Par ailleurs, l’article relatif au referendum a été modifié, au titre des corrections d’erreurs matérielles, pour préciser que sauf cas de recours au bulletin unique, deux (02) bulletins sont mis à la disposition de l’électeur. La mention de « candidat » est supprimée dudit article. « Ces innovations visent à assurer la transparence du processus électoral et à réduire le coût des élections », justifie le communiqué.
Des inquiétudes en série
Les contraintes soulevées étaient prévisibles. L’expert électoral, Ibrahim Sangho, président de l’Observatoire pour les élections et la bonne gouvernance au Mali avait prédit le décalage du calendrier électoral qui prévoit six élections avant la fin de la transition. « À notre avis, déjà pour le référendum, la date du 19 mars 2023 est remise en cause. Parce que suivant la loi électorale, six mois avant les élections y compris pour le référendum, les démembrements de l’AIGE (l’Autorité indépendante de gestion des élections) doivent être mis en place. Mais on se rend compte que cela n’est pas le cas. Donc probablement, le référendum sera décalé au mois de juin 2023 », déclarait-il.
Selon lui, cela sous-entend, que si le texte passe au référendum, le président de la transition doit promulguer la nouvelle Constitution dans un délai d’un mois. Et si la nouvelle Constitution est adoptée en juillet, cela signifierait qu’il faut relire de nouveau la loi électorale et la loi organique des députés. Parce qu’il y a des dispositions dans la nouvelle Constitution qui ont changé l’état actuel des choses.
Récemment, soit le 1er février 2023, les acteurs avaient fait comprendre au président de l’AIGE, Me Moustapha Cissé que le chronogramme fixé par le Gouvernement « n’est pas tenable au regard de la lenteur dans la démarche », avant de demander à l’AIGE de « faire l’état des lieux » afin de voir si le délai est tenable ou non. Mais, Me Cissé avait rassuré ses interlocuteurs politiques, malgré leurs inquiétudes, que les élections auront lieu aux dates indiquées. « Pour les élections, jusqu’à preuve du contraire, nous nous en tenons au programme qui existe. Nous nous inscrivons dans cette dynamique. Nous travaillons pour tenir les élections dans les délais fixés par les autorités de transition », avait-il rassuré. Ce projet de loi semble confirmer les inquiétudes des acteurs politiques sur le respect du chronogramme.

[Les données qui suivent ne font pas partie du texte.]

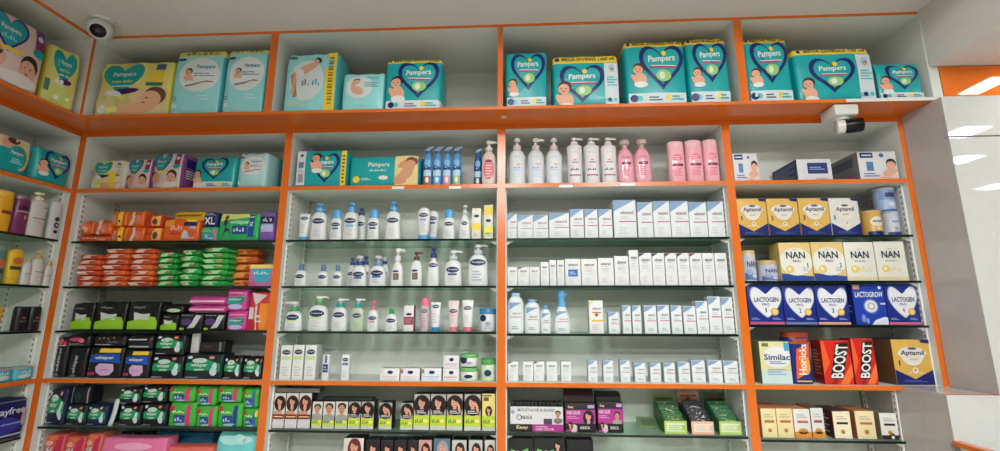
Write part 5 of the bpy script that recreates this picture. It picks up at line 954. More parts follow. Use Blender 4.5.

Quelques jours auparavant, Amadou Traoré du parti Mouvement patriotique sauvons le Mali, affichait son pessimisme quant à la tenue du référendum prévu pour mis mars prochain : « Le 19 mars prochain, je ne suis pas très optimiste par rapport à cette date. Parce qu’il y a des préalables, il y a beaucoup d’enjeux liés notamment à la sécurité, aux aspects techniques et logistiques et aux ressources humaines. Je ne crois pas qu’on puisse gérer tout cela d’ici à cette date. Je sais quand même que toutes ces élections se tiendront, mais je reste dubitatif sur le respect des dates compte tenu de la situation du pays ».
Décidément, il ne fait plus de doute que les dates seront prorogées. Ce qui aura, ipso facto, une incidence sur l’élection présidentielle de février 2024. Va-t-on vers une prorogation de la transition ? Le temps nous en dira de plus.